There’s also packing the court. It only takes a majority of each house of Congress and the President to change the size of the court, and only a majority of the Senate and the President to seat new judges.

Also, a majority of the House and 2/3rds of the Senate can impeach and remove SCOTUS justices from office.

So, there are plenty of ways short of a constitutional amendment to make the Court do what elected officials want.

If anyone actually tried to do this, it would probably cause a constitutional crisis, but hey.

Many SCOTUS decisions are issues of statutory interpretation, not a ruling on the constitutionality of a law. In those instances the Congress and the President can act together to pass a new law that effectively overrules a SCOTUS decision.

The Hobby Lobby case is one such example that could have been ripe for legislative nullification given a cooperative membership in the Legislative and Executive branches.

One problem is that some government actions limit other government actions. If you minimize one, you increase the sway of the other.

Also, some actions are “negatives” of other actions. The constitution doesn’t say that the military is permitted to enlist gays…therefore they can’t? But the constitution also doesn’t say that the military is allowed to reject gays from enlisting, so they can’t do that, either.

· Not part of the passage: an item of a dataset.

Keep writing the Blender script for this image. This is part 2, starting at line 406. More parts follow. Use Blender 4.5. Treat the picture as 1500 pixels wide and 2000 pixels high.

The next problem is, who gets to say? You might believe that action X is not supported by the constitution, but another guy believes it is. Who gets his way, you or the other guy?

And, of course, the problem after that is who watches the watchmen? What if a corrupt President, a complacent Congress, and a conniving Court all conspire to…I dunno…kick all the gays out of the military?

Judicial review was discussed during the Constitutional Convention and during the state ratification conventions. This is an area that has been heavily researched and discussed in law review journals, with the consensus being that objections to the idea of judicial review was a minority view during the ratification process.

Moreover, in Federalist No. 78, Alexander Hamilton unequivocally wrote that Courts had the power to review the constitutionality of laws passed by Congress:

Marbury v. Madison is important because it was the first time the Supreme Court articulated its judicial review authority. But looking at the history of the Constitution and the ratification process it is clear that judicial review was not a controversial subject among the framers, and instead was something most of the delegates assumed the Court would naturally have under Article III of the Constitution.